__Records for this task__.
* * * *

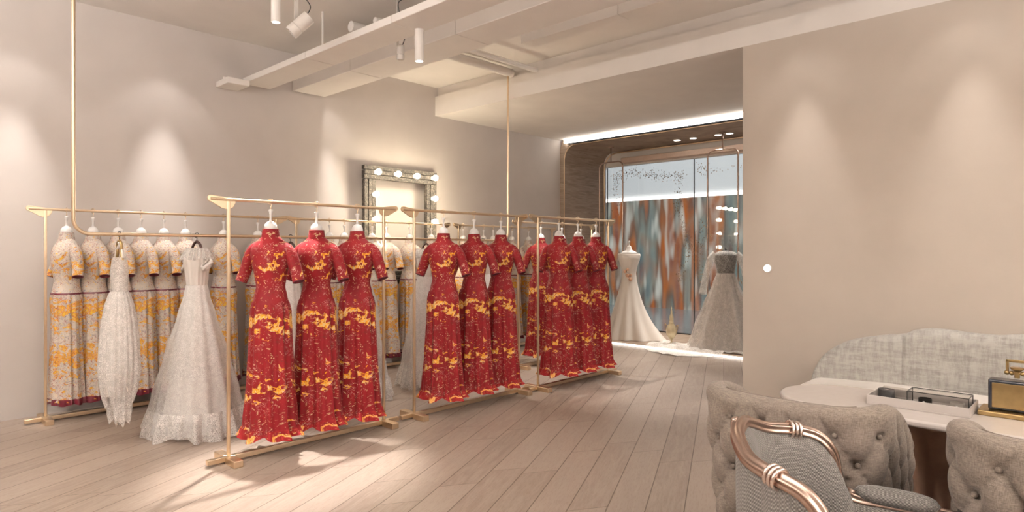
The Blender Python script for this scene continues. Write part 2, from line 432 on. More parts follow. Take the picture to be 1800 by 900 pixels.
# the mall beyond
struct(MB().box(XG+.1, 14.0, -4.0, 16.0, -.1, 0.0), 'floor', M_mall)
struct(MB().box(13.75, 13.95, -4.0, 16.0, 2.70, 4.6), 'wall_mall', M_mallwall)
struct(MB().box(XG+.1, 14, -4, 16, 4.6, 4.7), 'ceiling', M_mallwall)
tag(MB().box(13.70, 13.749, -4.0, 16.0, 2.64, 2.72).build('led_strip', M_ledw), 'white light line under the grey bulkhead outside the glass', 'light strip')
tag(MB().box(13.71, 13.76, -4.0, 16.0, 0.0, 2.64).build('shop_backdrop', M_backdrop), 'glowing orange, red and teal panel standing in for the blurred lit shopfront beyond the glass', 'backdrop')  # flat self-lit panel in place of the shopfront opposite
struct(MB().box(XG+.1, 14, -4.2, -4.0, 0, 4.6), 'wall_mall_near', M_mallwall)
struct(MB().box(XG+.1, 14, 16.0, 16.2, 0, 4.6), 'wall_mall_far', M_mallwall)

# ------------------------------------------------------------------ ceiling services
def duct(name, x0, x1, y0, y1, z0, z1, label, seams=()):
    t = empty(name, ((x0+x1)/2, (y0+y1)/2, z0))
    hx, hy = (x1-x0)/2, (y1-y0)/2
    ys = [y0]+list(seams)+[y1]
    for a, c in zip(ys, ys[1:]): MB().box(-hx, hx, a-(y0+y1)/2+.004, c-(y0+y1)/2-.004, 0, z1-z0).build('casing', M_ceil, t, bevel=.006)
    for y in ys[1:-1]:
        MB().box(-hx+.004, hx-.004, y-(y0+y1)/2-.006, y-(y0+y1)/2+.006, .004, z1-z0).build('seam', M_whitem, t)
    for k in range(3):
        yy = y0+(y1-y0)*(k+.5)/3-(y0+y1)/2; MB().box(-.006, .006, yy, yy+.012, z1-z0, ZC-z0).build('ceiling_bracket', M_ceil, t)
    tag(t, label, 'ceiling duct'); return t
duct('ceiling_duct', 2.89, 3.19, -1.5, 6.60, 3.13, 3.19, 'painted rectangular duct under the ceiling, left of the two side by side', (1.2, 2.6, 4.0, 5.3))
duct('ceiling_duct', 3.45, 3.84, -1.5, 6.60, 3.16, 3.31, 'painted rectangular duct under the ceiling, right of the two side by side', (1.1, 2.4, 3.9, 5.45))
duct('ceiling_duct', 4.45, 4.62, -2.0, 4.1, 3.36, 3.50, 'slim painted duct under the ceiling nearest the lowered soffit', (1.5, 3.0))
b = empty('ceiling_box', (2.74, 6.45, 3.05)); MB().box(-.11, .11, -.12, .168, 0, .06).build('casing', M_ceil, b, bevel=.008)
MB().box(-.04, .04, .14, .168, .06, .12).build('wall_bracket', M_ceil, b)
tag(b, 'small painted box high on the back wall left of the ducts', 'ceiling box')
tag(MB().tube([(3.3, 5.2, 3.50), (5.49, 5.2, 3.50)], .05, 16).build('ceiling_pipe', M_ceil, smooth=True, sharp=.6), 'thick painted pipe under the ceiling that carries the gold hanging rail', 'pipe')
tag(MB().tube([(3.3, 4.81, 3.46), (5.49, 4.81, 3.46)], .028, 14).build('ceiling_pipe', M_ceil, smooth=True, sharp=.6), 'thinner painted pipe under the ceiling beside the thick one', 'pipe')
# cylinder downlights
def cyl_light(x, y, z0, z1, label):
    t = empty('ceiling_downlight', (x, y, z0))
    MB().lathe([(.036, z1-z0), (.036, .0), (.030, .0), (.030, .012)], 28, cap=False).build('housing', M_ceil, t, smooth=True, sharp=.5)
    MB().lathe([(.0295, .012), (.0001, .0119)], 24, cap=False).build('lens', M_lens, t)
    tag(t, label, 'ceiling light', 'cylinder downlights'); return t
cyl_light(2.31, 4.68, 3.15, ZC, 'cylinder downlight hanging from the ceiling above the front left red gowns')
cyl_light(3.13, 3.96, 2.88, 3.13, 'cylinder downlight hanging from the duct near the middle of the room')
def spot_head(loc, dirv, s, label):
    t = empty('ceiling_spotlight', loc)
    d = Vector(dirv).normalized(); L = .15*s; R = .042*s
    q = d.to_track_quat('Z', 'Y')
    def rot(mb):
        mb.v = [tuple(q @ Vector(p)) for p in mb.v]; return mb
    b = MB().lathe([(R*.5, -L*.55), (R, -L*.5), (R, L*.1), (R*.93, L*.12), (R*.93, L*.15), (R, L*.17), (R, L*.5), (R*.8, L*.5), (R*.8, L*.35)], 26, cap=False)
    rot(b).build('lamp_head', M_whitem, t, smooth=True, sharp=.5)
    rot(MB().lathe([(.0001, -L*.55), (R*.5, -L*.55)], 20, cap=False)).build('end_cap', M_whitem, t)
    rot(MB().lathe([(R*.8, L*.36), (.0001, L*.36)], 20, cap=False)).build('lens', M_dark, t)
    up = ZC-loc[2]
    MB().box(-.012*s, .012*s, R+.002, R+.010, -.03, up-.02).box(-.03, .03, -.02, R+.02, up-.025, up).build('bracket', M_whitem, t)
    cab = smooth_path([(.02, 0, up-.02), (-.02, .01, up-.07), (.03, .01, up*.55), (.07, 0, up*.35), (0, 0, .02)], 6)
    MB().tube([(p[0]*s, p[1], p[2]) for p in cab], .004, 6).build('cable', M_dark, t, smooth=True)
    tag(t, label, 'spotlight', 'tilting ceiling spotlights')
spot_head((2.45, 4.57, 3.14), (-.62, .45, -.75), 1.25, 'tilted white track spotlight with a curly black cable near the top edge')
spot_head((3.32, 4.46, 3.10), (.1, .1, -1), .8, 'small white spotlight pointing down between the two ducts')

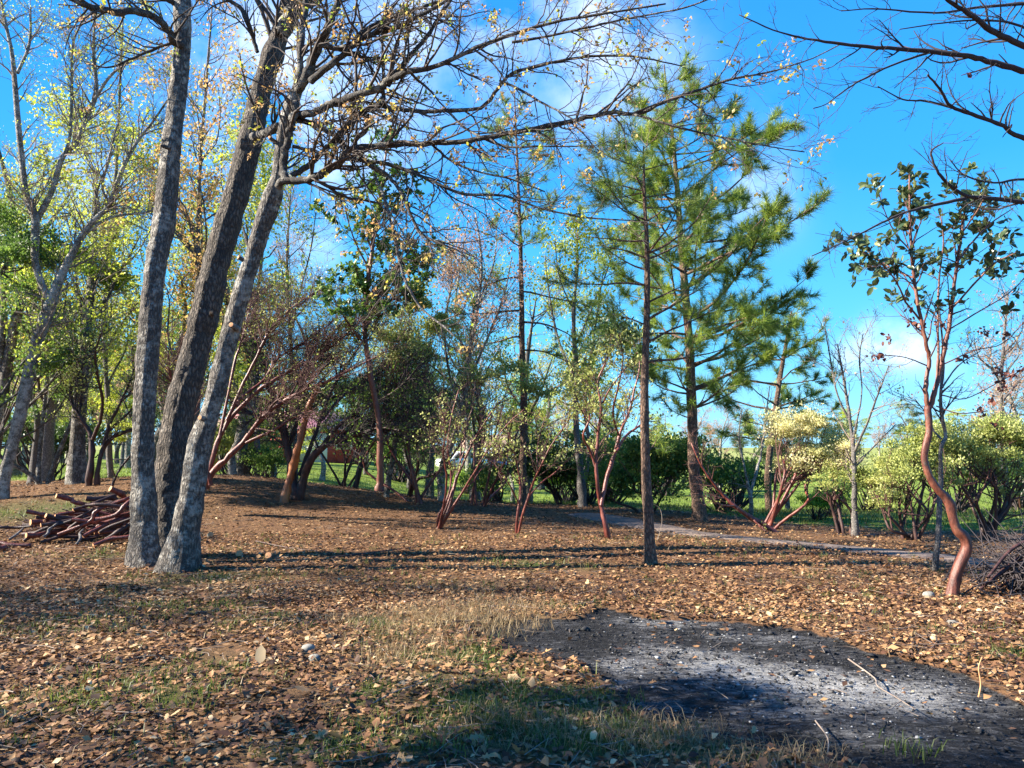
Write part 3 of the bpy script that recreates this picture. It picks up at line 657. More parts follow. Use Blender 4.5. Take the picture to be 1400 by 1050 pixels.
L([(400, 200, 6), (430, 207, 6), (467, 217, 6), (517, 222, 6), (557, 233, 6), (590, 247, 5), (633, 265, 5), (690, 268, 4), (740, 285, 3), (800, 297, 3), (870, 302, 2)], Yc, Yc - 1.2)
L([(400, 240, 10), (420, 228, 10), (440, 210, 10), (460, 190, 10), (480, 170, 10), (500, 152, 9), (515, 145, 8), (540, 148, 8), (570, 152, 7), (600, 152, 7), (655, 148, 6), (680, 122, 6), (700, 100, 5), (745, 88, 5), (790, 79, 4), (840, 76, 4), (880, 79, 3), (930, 90, 2)], Yc + .1, Yc - 1.0)
L([(525, 145, 8), (524, 128, 7), (524, 100, 5), (523, 60, 4), (523, 30, 3)], Yc - .3, Yc - .3)
L([(485, 208, 9), (487, 190, 8), (500, 178, 8), (503, 155, 9)], Yc - .2, Yc - .3)
L([(428, 85, 10), (440, 62, 10), (460, 67, 8), (480, 60, 8), (492, 48, 8), (520, 30, 7), (560, 15, 6), (600, 2, 5), (660, -20, 4)], Yc - .2, Yc - .6)
L([(425, 110, 12), (450, 90, 11), (470, 75, 10), (488, 58, 9), (512, 45, 8), (540, 38, 8), (575, 20, 7), (610, 0, 6), (640, -30, 4)], Yc - .2, Yc - .9)
L([(488, 208, 8), (505, 225, 8), (530, 240, 7), (548, 262, 6), (560, 290, 5), (575, 318, 5), (600, 332, 4), (625, 342, 3), (640, 352, 2)], Yc - .3, Yc - 1.0)
L([(512, 238, 4), (525, 270, 4), (538, 320, 4), (547, 360, 4), (556, 388, 4), (575, 420, 3), (605, 445, 3), (622, 460, 2)], Yc - .4, Yc - .9, mat='grey')
L([(590, 197, 4), (620, 222, 4), (655, 235, 3), (700, 245, 3), (745, 262, 2)], Yc - .5, Yc - 1)
L([(610, 150, 4), (640, 178, 4), (690, 200, 4), (735, 200, 3), (790, 200, 2)], Yc - .5, Yc - 1.2)
L([(700, 58, 5), (745, 50, 4), (800, 38, 4), (860, 25, 3), (930, 12, 3), (980, -5, 2)], Yc - .8, Yc - 1.3)
L([(683, 110, 4), (710, 122, 4), (740, 140, 4), (770, 155, 3), (800, 175, 2)], Yc - .8, Yc - 1.4)
L([(345, 350, 8), (338, 330, 7), (332, 310, 5)], YO - .45, YO - .4, keep=False)
M1P, M1R = stack(mains, 18)
rg = np.random.default_rng(42)
g1 = grow(rg, M1P, M1R, 8.0, .12, 1, 1.1, .75, (0, 0, .12), .30, 7, .55, .004)
g2 = grow(rg, *g1, 7.5, .15, 1, .48, .75, (0, 0, .08), .34, 5, .6, .0028)
g3 = grow(rg, *g2, 9.5, .2, 1, .20, .75, (0, 0, .1), .4, 4, .6, .0022)
tops = stack([(tA[0][-4:], tA[1][-4:]), (tB[0][-5:], tB[1][-5:])], 12)
h1 = grow(rg, *tops, 3.5, 0, 1, 2.2, .7, (0, 0, .3), .2, 8, .5, .01); h2 = grow(rg, *h1, 3, .2, 1, .9, .8, (0, 0, .1), .3, 5, .5, .004); h3 = grow(rg, *h2, 4, .2, 1, .35, .8, (0, 0, .1), .3, 4, .5, .003)
put(oak, 'twigs', MT['twig'], base, lambda b: (tubes(b, *g1, 4), tubes(b, *g2, 3), tubes(b, *g3, 3), tubes(b, *h1, 5), tubes(b, *h2, 3), tubes(b, *h3, 3)), 'stuff')
put(oak, 'leaves', MT['lf_tan'], base, lambda b: leaf_at_tips(rg, b, g3[0][rg.random(len(g3[0])) < .12], 8, .022, .048, 'diamond', .2, hang=.6), 'stuff', smooth=False)
put(oak, 'leaves', MT['lf_oak'], base, lambda b: (leaf_at_tips(rg, b, g3[0][(rg.random(len(g3[0])) < .07)], 4, .02, .055, 'curl', .3), leaf_at_tips(rg, b, h3[0], 5, .04, .06, 'diamond')), 'stuff', smooth=False)
# sawn stubs with pale faces, cut through the bark of the oak
def stub(root, bs, u, v, Y, r_, ln, dirn, mat='oak'):
    r = r_ * .72; p = P(u, v, Y); d = norm(np.array(dirn, float)); q = np.array([p - d * ln, p, p + d * ln * .4])
    o = put(root, 'branch_stub', MT[mat], bs, lambda b: tubes(b, q[None], np.array([[r * 1.35, r * 1.15, r]]), 10))
    fb = Buf(); a = np.arange(12) * math.pi / 6; x = norm(np.cross(d, [0, 0, 1.])); y = np.cross(d, x); c = q[-1] + d * (r * .3 + .003)
    ring = c + (x[None] * np.cos(a)[:, None] + y[None] * np.sin(a)[:, None]) * r * .92
    fb.add(np.vstack([ring, c + d * .004]), [np.array([[k, (k + 1) % 12, 12] for k in range(12)])])
    f = fb.obj('cut_face', MT['cut'], parent=o, off=bs); f.location = (0, 0, 0)
stub(oak, base, 277, 572, YO - .58, .042, .12, (-.25, -1, .15)); stub(oak, base, 319, 446, YO - .62, .045, .12, (-.15, -1, .2)); stub(oak, base, 330, 354, YO - .5, .036, .1, (-.6, -.7, .3))
stub(oak, base, 289, 428, YO + .75, .035, .1, (.3, -1, .1), 'oakdark'); stub(oak, base, 224, 200, YO + .2, .035, .1, (-.9, -.5, .2)); stub(oak, base, 371, 190, YO - .6, .03, .1, (-.3, -1, .1))

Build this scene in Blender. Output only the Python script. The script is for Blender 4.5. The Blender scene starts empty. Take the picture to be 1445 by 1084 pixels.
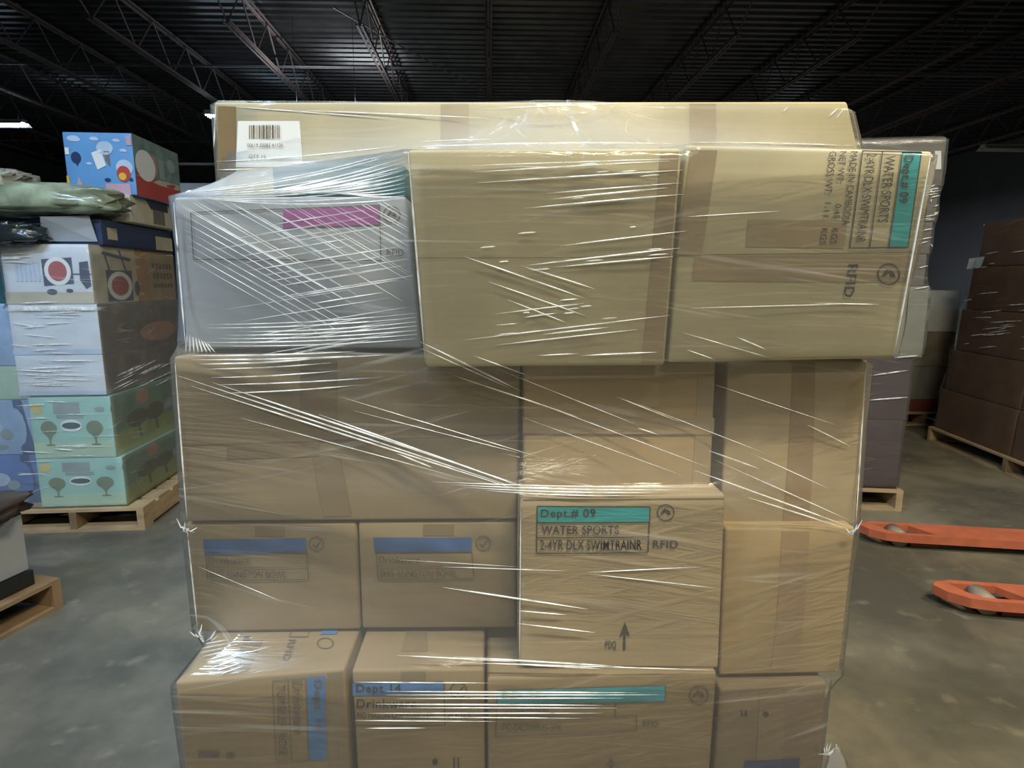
import bpy, math, random
import numpy as np
from mathutils import Vector, Matrix, noise
from mathutils.bvhtree import BVHTree
from mathutils.geometry import convex_hull_2d

random.seed(7)
S = bpy.context.scene
COL = S.collection
V = Vector

# ------------------------------------------------------------------ camera
W, H, F = 1445.0, 1084.0, 850.0
PITCH = math.atan(142.0 / F)
YAW = math.atan(30.5 / F * math.cos(PITCH))
EYE = V((0, 0, 1.45))
FW = V((math.sin(YAW) * math.cos(PITCH), math.cos(YAW) * math.cos(PITCH), -math.sin(PITCH)))
RT = V((math.cos(YAW), -math.sin(YAW), 0))
UP = RT.cross(FW)
cam_data = bpy.data.cameras.new('camera')
cam = bpy.data.objects.new('camera', cam_data)
COL.objects.link(cam)
cam.matrix_world = Matrix(((RT.x, UP.x, -FW.x, EYE.x), (RT.y, UP.y, -FW.y, EYE.y), (RT.z, UP.z, -FW.z, EYE.z), (0, 0, 0, 1)))
cam_data.sensor_width = 36
cam_data.lens = F / W * 36
cam_data.clip_start = 0.05
S.camera = cam

# ------------------------------------------------------------------ world and exposure
wd = bpy.data.worlds.new('world')
wd.use_nodes = True
wd.node_tree.nodes['Background'].inputs[0].default_value = (0.75, 0.85, 1.0, 1)
wd.node_tree.nodes['Background'].inputs[1].default_value = 0.012
S.world = wd
S.view_settings.view_transform = 'Standard'
S.view_settings.look = 'None'
S.view_settings.gamma = 1
S.view_settings.use_curve_mapping = False
S.view_settings.exposure = 0.0
S.cycles.use_denoising = True
S.cycles.transparent_max_bounces = 24
S.cycles.max_bounces = 8
S.cycles.sample_clamp_indirect = 4.0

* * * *

__Written instruction__.
Take the material above from its first line through the line holding "4.6), 'wall_mall_far', M_mallwall)" and set it down exactly, without the pictures.

__Worked solution__.
The Blender Python script for this scene continues. Write part 2, from line 432 on. More parts follow. Take the picture to be 1800 by 900 pixels.
# the mall beyond
struct(MB().box(XG+.1, 14.0, -4.0, 16.0, -.1, 0.0), 'floor', M_mall)
struct(MB().box(13.75, 13.95, -4.0, 16.0, 2.70, 4.6), 'wall_mall', M_mallwall)
struct(MB().box(XG+.1, 14, -4, 16, 4.6, 4.7), 'ceiling', M_mallwall)
tag(MB().box(13.70, 13.749, -4.0, 16.0, 2.64, 2.72).build('led_strip', M_ledw), 'white light line under the grey bulkhead outside the glass', 'light strip')
tag(MB().box(13.71, 13.76, -4.0, 16.0, 0.0, 2.64).build('shop_backdrop', M_backdrop), 'glowing orange, red and teal panel standing in for the blurred lit shopfront beyond the glass', 'backdrop')  # flat self-lit panel in place of the shopfront opposite
struct(MB().box(XG+.1, 14, -4.2, -4.0, 0, 4.6), 'wall_mall_near', M_mallwall)
struct(MB().box(XG+.1, 14, 16.0, 16.2, 0, 4.6), 'wall_mall_far', M_mallwall)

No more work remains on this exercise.